PART 60-741--AFFIRMATIVE ACTION AND NONDISCRIMINATION OBLIGATIONS
OF FEDERAL CONTRACTORS AND SUBCONTRACTORS REGARDING INDIVIDUALS
WITH DISABILITIES
0
12. The authority citation for part 60-741 continues to read as
follows:
Authority: 29 U.S.C. 705 and 793; E.O. 11758 (3 CFR, 1971-1975
Comp., p. 841).
0
13. Amend section 60-741.2 by adding definitions for ``Nonstatistical
evidence'' and ``Statistical evidence'' in alphabetical order to read
as follows:
Sec. 60-741.2 Definitions.
* * * * *
Nonstatistical evidence may include testimony about biased
statements, remarks, attitudes, or acts based upon membership in a
protected class; differential treatment through review of comparators,
cohorts, or summary data reflecting differential selections,
compensation and/or qualifications; testimony about individuals denied
or given misleading or contradictory information about employment or
compensation practices; testimony about the extent of discretion or
subjectivity involved in making employment decisions; or other
anecdotal or supporting evidence.
* * * * *
Statistical evidence means hypothesis testing, controlling for the
major, measureable parameters and variables used by employers
(including, as appropriate, other demographic variables, test scores,
geographic variables, performance evaluations, years of experience,
quality of experience, years of service, quality and reputation of
previous employers, years of education, years of training, quality and
reputation of credentialing institutions, etc.), related to the
probability of outcomes occurring by chance and/or analyses reflecting
statements concluding that a difference in employment selection rates
or compensation decisions is statistically significant by reference to
any one of these statements:
(1) The disparity is two or more times larger than its standard
error (i.e., a standard deviation of two or more);
(2) The Z statistic has a value greater than two; or
(3) The probability value is less than 0.05.
* * * * *
0
14. Revise section 60-741.62 to read as follows:
Sec. 60-741.62 Resolution Procedures.
(a) Predetermination Notice. If a compliance review or other review
by OFCCP indicates preliminary findings of discrimination, OFCCP will
only issue a predetermination notice after first considering these
factors: Whether the unexplained disparity is both practically and
statistically significant (as described in this part's definition of
``Statistical evidence'') and, where relevant, whether nonstatistical
evidence demonstrates an intent to discriminate. If OFCCP cannot
corroborate statistical evidence with nonstatistical evidence, OFCCP
will issue a predetermination notice only when the statistical evidence
is
[[Page 71887]]
significant at a confidence level of 99% or higher, which equates to
three or more standard deviations or a p value of 0.01 or less. A
contractor must respond to a predetermination notice within 15 calendar
days of receipt of the notice, which OFCCP may extend for good cause.

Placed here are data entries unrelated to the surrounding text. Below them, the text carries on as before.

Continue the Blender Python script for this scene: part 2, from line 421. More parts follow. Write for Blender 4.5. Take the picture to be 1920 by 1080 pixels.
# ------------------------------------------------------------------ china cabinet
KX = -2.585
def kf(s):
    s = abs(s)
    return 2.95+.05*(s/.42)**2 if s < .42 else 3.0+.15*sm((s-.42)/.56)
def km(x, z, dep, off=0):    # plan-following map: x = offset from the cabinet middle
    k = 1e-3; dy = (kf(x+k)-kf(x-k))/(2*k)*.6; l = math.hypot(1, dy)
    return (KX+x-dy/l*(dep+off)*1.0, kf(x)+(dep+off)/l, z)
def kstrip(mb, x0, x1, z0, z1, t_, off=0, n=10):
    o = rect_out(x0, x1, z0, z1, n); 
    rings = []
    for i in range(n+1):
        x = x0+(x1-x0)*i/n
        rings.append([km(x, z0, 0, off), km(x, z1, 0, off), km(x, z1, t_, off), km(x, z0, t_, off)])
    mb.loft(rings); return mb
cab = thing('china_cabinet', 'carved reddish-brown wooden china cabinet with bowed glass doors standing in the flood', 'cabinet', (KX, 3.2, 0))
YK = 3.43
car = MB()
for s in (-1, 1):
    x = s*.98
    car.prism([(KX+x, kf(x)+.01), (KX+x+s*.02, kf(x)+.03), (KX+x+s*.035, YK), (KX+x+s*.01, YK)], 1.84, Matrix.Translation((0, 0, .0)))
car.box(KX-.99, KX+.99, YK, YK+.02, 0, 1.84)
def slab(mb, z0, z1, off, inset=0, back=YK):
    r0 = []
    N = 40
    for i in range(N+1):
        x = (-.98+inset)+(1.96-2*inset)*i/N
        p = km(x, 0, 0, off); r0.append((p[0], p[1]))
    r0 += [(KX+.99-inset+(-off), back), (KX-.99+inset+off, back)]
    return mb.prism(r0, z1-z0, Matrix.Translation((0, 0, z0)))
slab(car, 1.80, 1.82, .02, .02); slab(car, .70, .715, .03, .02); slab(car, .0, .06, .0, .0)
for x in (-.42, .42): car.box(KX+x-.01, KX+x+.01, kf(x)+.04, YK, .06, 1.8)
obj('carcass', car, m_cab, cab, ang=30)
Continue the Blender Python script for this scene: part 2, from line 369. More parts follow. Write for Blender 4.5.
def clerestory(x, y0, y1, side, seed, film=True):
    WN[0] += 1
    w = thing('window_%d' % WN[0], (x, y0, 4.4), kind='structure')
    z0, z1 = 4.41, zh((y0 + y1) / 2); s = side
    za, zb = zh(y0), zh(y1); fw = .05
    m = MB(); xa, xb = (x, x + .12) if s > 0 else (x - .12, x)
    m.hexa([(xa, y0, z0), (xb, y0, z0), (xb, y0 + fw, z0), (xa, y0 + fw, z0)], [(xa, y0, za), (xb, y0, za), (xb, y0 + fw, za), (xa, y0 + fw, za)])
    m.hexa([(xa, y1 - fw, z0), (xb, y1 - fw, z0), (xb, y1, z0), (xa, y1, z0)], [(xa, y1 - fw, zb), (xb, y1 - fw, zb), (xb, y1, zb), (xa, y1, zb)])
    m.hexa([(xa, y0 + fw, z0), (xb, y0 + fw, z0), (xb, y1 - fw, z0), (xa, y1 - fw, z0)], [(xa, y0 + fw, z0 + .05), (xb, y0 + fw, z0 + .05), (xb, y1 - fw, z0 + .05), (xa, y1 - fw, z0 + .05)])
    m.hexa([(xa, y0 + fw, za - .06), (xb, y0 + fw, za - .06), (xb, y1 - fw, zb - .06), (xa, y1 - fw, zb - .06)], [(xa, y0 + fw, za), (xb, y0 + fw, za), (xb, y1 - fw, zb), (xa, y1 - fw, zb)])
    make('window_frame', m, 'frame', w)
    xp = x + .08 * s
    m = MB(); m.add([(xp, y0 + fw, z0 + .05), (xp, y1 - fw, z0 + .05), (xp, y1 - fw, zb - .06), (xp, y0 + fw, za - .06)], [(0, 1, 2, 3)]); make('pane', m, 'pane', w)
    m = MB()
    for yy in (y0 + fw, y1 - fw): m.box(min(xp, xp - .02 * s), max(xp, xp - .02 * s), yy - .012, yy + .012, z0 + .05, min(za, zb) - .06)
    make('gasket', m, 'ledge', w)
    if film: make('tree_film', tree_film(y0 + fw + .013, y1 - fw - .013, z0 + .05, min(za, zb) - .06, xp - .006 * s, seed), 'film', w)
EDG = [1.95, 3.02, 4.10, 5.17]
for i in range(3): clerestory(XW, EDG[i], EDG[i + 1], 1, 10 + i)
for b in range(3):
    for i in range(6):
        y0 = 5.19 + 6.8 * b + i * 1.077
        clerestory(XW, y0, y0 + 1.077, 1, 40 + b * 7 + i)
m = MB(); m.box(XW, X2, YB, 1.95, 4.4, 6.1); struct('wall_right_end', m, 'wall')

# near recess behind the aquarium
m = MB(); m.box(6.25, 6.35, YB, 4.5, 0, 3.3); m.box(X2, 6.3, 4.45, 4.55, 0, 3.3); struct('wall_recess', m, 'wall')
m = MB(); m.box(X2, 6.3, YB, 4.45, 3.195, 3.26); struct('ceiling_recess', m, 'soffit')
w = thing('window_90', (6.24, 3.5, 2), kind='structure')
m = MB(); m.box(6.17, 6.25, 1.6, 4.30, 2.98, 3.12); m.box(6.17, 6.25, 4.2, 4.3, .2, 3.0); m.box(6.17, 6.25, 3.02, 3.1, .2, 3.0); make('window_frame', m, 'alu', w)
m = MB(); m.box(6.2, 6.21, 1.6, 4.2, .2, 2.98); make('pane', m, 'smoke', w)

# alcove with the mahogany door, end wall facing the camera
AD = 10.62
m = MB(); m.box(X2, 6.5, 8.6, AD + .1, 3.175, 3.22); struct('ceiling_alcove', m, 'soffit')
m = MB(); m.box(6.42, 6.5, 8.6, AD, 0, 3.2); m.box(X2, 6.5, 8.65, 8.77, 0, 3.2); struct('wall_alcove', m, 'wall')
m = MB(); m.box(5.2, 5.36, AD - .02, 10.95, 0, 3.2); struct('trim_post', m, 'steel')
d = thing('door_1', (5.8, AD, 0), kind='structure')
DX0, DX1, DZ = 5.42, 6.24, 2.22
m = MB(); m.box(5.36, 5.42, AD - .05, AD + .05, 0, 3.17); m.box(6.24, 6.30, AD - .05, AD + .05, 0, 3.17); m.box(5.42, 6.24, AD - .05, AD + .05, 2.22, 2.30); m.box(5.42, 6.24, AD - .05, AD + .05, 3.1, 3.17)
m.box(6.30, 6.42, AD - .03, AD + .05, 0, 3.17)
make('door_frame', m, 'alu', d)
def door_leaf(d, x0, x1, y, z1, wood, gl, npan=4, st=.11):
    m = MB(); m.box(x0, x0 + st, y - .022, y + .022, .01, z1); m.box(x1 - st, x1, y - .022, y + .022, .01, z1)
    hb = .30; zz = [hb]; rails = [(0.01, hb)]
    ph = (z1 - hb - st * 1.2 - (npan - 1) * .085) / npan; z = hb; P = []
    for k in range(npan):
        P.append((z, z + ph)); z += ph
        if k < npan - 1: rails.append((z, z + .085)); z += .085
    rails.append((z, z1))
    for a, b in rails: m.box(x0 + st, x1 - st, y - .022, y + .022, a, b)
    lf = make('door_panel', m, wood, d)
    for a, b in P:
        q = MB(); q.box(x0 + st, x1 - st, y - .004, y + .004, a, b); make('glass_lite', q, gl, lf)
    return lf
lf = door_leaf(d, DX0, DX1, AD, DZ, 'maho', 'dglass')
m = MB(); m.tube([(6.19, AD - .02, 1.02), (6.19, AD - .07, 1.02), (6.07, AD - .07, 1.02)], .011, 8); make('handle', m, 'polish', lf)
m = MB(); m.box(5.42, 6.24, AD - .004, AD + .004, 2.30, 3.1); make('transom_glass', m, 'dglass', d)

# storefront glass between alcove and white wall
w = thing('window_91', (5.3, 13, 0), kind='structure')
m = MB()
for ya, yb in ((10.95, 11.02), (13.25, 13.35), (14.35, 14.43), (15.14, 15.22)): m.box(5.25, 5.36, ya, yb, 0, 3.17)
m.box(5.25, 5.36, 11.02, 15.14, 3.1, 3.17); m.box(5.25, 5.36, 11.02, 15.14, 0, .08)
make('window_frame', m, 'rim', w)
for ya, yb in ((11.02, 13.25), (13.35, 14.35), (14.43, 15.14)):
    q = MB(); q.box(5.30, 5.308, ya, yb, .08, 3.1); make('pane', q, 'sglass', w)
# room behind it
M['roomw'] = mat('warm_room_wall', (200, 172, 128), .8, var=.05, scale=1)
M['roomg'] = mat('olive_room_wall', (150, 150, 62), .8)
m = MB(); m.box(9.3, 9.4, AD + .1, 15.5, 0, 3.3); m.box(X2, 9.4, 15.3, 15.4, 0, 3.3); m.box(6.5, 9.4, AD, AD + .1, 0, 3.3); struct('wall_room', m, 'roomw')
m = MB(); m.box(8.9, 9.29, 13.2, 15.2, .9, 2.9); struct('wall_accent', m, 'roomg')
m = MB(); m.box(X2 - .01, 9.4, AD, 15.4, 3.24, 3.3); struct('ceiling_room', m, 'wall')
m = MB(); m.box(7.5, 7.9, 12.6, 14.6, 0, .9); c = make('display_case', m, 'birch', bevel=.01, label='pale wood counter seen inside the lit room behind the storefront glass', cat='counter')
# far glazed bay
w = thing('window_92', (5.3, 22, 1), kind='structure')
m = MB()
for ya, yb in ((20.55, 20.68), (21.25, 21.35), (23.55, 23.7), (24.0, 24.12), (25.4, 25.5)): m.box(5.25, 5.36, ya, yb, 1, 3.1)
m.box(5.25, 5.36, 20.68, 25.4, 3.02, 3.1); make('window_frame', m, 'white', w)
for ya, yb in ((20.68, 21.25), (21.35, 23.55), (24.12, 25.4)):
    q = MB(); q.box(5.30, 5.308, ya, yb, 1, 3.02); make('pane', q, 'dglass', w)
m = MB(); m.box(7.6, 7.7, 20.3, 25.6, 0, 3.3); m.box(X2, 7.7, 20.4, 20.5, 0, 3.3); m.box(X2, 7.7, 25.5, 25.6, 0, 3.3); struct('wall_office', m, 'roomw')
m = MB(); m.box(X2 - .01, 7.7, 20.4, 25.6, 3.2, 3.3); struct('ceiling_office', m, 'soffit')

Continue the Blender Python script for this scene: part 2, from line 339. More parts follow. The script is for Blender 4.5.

(b) Notice of Violation. If a compliance review or other review by
OFCCP indicates preliminary findings of discrimination or other
material violations of the equal opportunity clause, OFCCP may issue a
notice of violation to provide notice to the contractor requiring
corrective action and inviting conciliation through a written
agreement. For discrimination violations, OFCCP may issue the notice of
violation following issuance of a predetermination notice if the
contractor does not respond or provide a sufficient response within 15
calendar days of receipt of the notice, unless OFCCP has extended the
predetermination notice response time for good cause shown.
(c) Conciliation Agreement. If a compliance review, complaint
investigation or other review by OFCCP or its representative indicates
a material violation of the equal opportunity clause, and
(1) If the contractor, subcontractor or bidder is willing to
correct the violations and/or deficiencies, and
(2) If OFCCP or its representative determines that settlement
(rather than referral for consideration of formal enforcement) is
appropriate, a written agreement shall be required. The agreement shall
provide for such remedial action as may be necessary to correct the
violations and/or deficiencies noted, including, where appropriate (but
not necessarily limited to), remedies such as back pay and retroactive
seniority.
(d) Remedial benchmarks. The remedial action referenced in
paragraph (c) of this section may include the establishment of
benchmarks for the contractor's outreach, recruitment, hiring, or other
employment activities. The purpose of such benchmarks is to create a
quantifiable method by which the contractor's progress in correcting
identified violations and/or deficiencies can be measured.
(e) Expedited Conciliation Option. A contractor may waive the
procedures set forth in paragraphs (a) and/or (b) of this section to
enter directly into a conciliation agreement.